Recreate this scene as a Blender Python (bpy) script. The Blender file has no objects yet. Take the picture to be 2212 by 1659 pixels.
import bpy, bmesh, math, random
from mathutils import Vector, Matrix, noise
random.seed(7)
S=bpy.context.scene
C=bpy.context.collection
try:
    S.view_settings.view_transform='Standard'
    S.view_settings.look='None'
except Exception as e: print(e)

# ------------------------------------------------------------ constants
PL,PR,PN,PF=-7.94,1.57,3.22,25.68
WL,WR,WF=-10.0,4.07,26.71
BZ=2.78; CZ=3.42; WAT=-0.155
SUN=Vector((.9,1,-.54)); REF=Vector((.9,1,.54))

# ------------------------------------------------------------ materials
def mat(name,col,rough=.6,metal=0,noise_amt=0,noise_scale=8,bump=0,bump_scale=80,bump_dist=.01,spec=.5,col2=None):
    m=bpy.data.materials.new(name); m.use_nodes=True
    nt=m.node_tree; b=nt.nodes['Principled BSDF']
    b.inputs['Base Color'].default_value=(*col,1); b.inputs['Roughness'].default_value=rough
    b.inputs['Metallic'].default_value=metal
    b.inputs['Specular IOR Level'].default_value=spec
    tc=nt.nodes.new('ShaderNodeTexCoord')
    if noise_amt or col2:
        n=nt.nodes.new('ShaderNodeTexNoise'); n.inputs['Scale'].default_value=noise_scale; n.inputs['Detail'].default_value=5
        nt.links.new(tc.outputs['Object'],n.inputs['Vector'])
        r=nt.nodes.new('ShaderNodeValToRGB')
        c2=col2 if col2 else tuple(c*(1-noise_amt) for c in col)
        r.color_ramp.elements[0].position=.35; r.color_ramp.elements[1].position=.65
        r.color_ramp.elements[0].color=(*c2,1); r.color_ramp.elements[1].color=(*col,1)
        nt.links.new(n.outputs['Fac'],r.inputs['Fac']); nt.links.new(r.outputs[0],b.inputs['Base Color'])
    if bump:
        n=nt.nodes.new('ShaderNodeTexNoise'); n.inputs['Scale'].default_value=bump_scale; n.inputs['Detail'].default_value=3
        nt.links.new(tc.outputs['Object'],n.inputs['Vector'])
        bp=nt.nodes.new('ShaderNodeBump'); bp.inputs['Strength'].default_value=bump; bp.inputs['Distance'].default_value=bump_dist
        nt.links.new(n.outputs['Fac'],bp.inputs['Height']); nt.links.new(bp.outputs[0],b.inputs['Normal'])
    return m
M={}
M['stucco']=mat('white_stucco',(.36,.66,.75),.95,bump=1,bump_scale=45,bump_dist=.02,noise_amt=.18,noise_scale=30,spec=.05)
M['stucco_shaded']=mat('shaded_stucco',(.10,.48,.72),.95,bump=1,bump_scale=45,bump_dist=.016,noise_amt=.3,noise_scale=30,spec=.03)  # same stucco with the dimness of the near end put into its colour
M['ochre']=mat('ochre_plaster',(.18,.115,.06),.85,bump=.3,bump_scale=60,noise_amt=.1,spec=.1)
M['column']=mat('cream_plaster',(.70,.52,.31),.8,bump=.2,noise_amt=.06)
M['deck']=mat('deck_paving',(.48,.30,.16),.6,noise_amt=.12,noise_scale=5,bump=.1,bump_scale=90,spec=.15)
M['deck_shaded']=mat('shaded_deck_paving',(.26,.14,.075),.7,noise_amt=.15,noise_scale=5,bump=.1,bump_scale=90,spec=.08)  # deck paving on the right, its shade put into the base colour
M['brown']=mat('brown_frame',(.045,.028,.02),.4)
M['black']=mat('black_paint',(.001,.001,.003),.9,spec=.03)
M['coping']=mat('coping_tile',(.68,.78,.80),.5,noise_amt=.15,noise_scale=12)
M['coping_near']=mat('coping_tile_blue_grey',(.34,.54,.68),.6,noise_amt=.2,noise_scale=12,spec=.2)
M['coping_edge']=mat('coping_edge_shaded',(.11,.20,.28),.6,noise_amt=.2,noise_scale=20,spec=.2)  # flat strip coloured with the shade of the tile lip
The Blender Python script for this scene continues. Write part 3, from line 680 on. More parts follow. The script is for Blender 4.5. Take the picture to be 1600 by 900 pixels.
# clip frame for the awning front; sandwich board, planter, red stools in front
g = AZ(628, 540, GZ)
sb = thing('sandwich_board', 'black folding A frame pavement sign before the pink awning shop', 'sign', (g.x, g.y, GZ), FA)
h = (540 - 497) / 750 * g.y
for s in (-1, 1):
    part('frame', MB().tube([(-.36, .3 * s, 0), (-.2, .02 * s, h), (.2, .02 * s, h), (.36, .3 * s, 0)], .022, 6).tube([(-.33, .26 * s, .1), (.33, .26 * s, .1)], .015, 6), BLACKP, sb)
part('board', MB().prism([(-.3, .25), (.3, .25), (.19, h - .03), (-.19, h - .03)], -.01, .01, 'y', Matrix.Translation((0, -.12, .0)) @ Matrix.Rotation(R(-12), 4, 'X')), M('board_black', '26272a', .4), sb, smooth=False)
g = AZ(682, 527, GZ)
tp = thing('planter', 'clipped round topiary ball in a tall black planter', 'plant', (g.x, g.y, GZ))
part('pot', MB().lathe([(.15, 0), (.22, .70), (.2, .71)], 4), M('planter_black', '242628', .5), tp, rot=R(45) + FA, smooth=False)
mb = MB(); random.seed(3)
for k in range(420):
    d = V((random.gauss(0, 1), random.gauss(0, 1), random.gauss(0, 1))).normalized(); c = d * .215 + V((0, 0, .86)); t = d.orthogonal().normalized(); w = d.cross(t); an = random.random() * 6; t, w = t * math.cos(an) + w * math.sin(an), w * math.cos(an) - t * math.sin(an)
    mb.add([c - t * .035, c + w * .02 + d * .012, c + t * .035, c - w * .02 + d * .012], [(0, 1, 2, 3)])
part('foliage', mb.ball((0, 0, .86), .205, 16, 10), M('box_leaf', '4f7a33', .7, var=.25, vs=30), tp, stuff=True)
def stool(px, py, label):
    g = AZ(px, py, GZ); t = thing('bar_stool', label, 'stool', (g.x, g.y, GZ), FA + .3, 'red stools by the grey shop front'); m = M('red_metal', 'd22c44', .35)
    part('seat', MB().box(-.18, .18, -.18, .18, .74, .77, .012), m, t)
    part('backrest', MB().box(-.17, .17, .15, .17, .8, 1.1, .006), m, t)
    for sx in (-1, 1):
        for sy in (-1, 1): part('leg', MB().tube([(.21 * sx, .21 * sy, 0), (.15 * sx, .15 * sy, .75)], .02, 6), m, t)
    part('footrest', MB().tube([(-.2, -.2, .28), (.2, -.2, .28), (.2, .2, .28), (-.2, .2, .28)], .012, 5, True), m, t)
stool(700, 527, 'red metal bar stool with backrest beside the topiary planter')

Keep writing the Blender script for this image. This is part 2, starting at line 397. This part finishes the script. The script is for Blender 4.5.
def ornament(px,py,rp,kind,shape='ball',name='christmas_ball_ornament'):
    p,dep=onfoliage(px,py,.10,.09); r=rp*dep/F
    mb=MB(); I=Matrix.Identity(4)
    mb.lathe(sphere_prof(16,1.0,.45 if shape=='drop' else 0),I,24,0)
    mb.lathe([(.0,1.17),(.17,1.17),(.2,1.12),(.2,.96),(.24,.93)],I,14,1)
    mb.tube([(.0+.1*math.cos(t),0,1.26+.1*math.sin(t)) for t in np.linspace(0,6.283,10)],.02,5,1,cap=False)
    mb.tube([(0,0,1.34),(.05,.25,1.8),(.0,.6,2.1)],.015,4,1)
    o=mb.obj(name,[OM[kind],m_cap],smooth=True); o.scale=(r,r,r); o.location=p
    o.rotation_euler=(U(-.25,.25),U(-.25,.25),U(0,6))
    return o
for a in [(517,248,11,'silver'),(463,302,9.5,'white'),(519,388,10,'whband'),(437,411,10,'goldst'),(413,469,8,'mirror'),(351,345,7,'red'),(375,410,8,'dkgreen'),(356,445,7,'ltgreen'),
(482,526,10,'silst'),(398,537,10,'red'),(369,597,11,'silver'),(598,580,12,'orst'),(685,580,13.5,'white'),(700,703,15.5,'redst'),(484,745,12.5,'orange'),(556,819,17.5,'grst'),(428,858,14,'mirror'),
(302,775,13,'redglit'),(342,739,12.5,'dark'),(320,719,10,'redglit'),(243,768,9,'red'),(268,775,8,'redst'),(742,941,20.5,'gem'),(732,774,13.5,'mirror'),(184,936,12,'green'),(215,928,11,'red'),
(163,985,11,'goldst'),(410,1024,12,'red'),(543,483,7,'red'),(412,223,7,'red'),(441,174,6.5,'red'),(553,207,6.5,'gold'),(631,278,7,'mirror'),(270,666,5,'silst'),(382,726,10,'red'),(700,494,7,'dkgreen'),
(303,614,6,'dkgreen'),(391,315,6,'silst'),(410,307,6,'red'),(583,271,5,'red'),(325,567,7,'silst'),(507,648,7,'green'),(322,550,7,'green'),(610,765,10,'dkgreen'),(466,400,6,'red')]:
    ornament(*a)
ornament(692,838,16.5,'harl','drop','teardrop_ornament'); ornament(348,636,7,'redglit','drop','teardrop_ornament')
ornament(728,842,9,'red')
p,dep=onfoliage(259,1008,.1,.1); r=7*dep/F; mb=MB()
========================
▶ WORK TO COMPLETE: Identify each line in the records above containing the word "pixels"; copy those lines.

▶ ANSWER TO THE TASK:
Recreate this scene as a Blender Python (bpy) script. The Blender file has no objects yet. Take the picture to be 2212 by 1659 pixels.
The Blender Python script for this scene continues. Write part 3, from line 680 on. More parts follow. The script is for Blender 4.5. Take the picture to be 1600 by 900 pixels.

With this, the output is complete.